In trying to understand what motivated the perpetrator of the massacre, an apparently bright former Ph.D. student at the University of Colorado in Denver, and an honors graduate in neuroscience from UC Riverside, two movie critics speculated about Holmes’ relationship to the movie itself.

In a New York Times op-ed, Roger Ebert was careful not to blame movie violence for real violence. Holmes, he wrote, “could not have seen the movie.” “Like many whose misery is reflected in violence, he may simply have been drawn to a highly publicized event with a big crowd,” adding that Holmes “was seeking a publicity tie-in.”

“I’m not sure there is an easy link between movies and gun violence,” Ebert continued. “I think the link is between the violence and the publicity. Those like James Holmes, who feel the need to arm themselves, may also feel a deep, inchoate insecurity and a need for validation… I don’t know if James Holmes cared deeply about Batman. I suspect he cared deeply about seeing himself on the news.”

Similarly, New Yorker film critic Anthony Lane defended against the violent influences of Hollywood films and instead inferred that Holmes may have sought attention by staging his crime at a movie “event”. Though he didn’t acknowledge that fame-seeking is still another Hollywood value. Lane writes: “The film… presented him with an opportunity; it did not urge him on, or trigger him into homicide, but it was, nonetheless, the occasion that he sought. He would have known that people had been talking of ‘The Dark Knight Rises’ for months; that the excitement was mounting; that they would flock, in a good communal mood, to the first available showing. They wanted to be among the first to give their verdicts, before breakfast, and to talk about their triumph at work today. That is one of the social thrills that cinema, unlike TV, can still deliver, and long may it endure. It is the most hideous of ironies that an unstable individual saw that coming-together as his chance… The screen gave him a stage.”

But what drives a person to such an act for attention? Is it fame Holmes was after? An immortal legacy? Or was it, perhaps, parental approval? Strangest of all was the report that when an ABC News reporter called Holmes’ mother to ask if her son was the one responsible for the Hollywood horror, she readily replied, “You have the right person.”

And yet, as Gopnik pointed out, a person needs a weapon. Gun advocates have even argued that another weapon in the theater might have challenged or stopped the shooter. It’s a little bit ironic that gun proponents are arguing in favor of the same kind of vigilante justice propounded by “The Dark Knight Rises” and other stories with their provenance in comic books, which tell of ordinary citizens with superhuman powers who become the ultimate enforcers of societal justice. If only someone like Batman, who uses violence for good, had been there, the deranged and evil Joker would have been stopped.
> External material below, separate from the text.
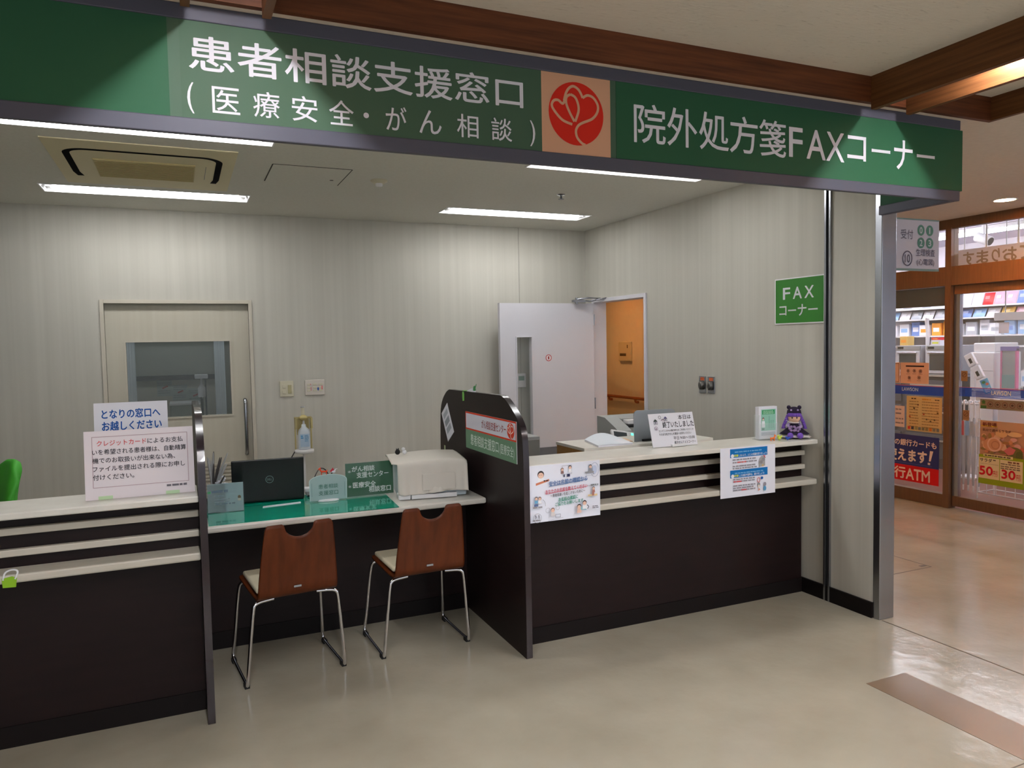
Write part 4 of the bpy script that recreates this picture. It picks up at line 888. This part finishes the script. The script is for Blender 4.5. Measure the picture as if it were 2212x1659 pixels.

If that sounds like a crazy idea, it’s because any kind of violence wreaks some madness.  Gopnik explains: “Every country has, along with its core civilities and traditions, some kind of inner madness, a belief so irrational that even death and destruction cannot alter it… In America, it has been, for so long now, the belief that guns designed to kill people indifferently and in great numbers can be widely available and not have it end with people being killed, indifferently and in great numbers. The argument has gotten dully repetitive: How does one argue with someone convinced that the routine massacre of our children is the price we must pay for our freedom to have guns, or rather to have guns that make us feel free?”

The massacre last week has made us all less free. But it has been a binding event, a tragedy that has united all Americans because it could have happened to any American, in any city, in any movie theater. Will we let this moment pass, or will we exercise the Jewish value called heshbon ha’nefesh—an accounting of the soul—and account for the soul of our communities and our country? Will we dare to model our beloved superheroes and adequately protect the innocent among us?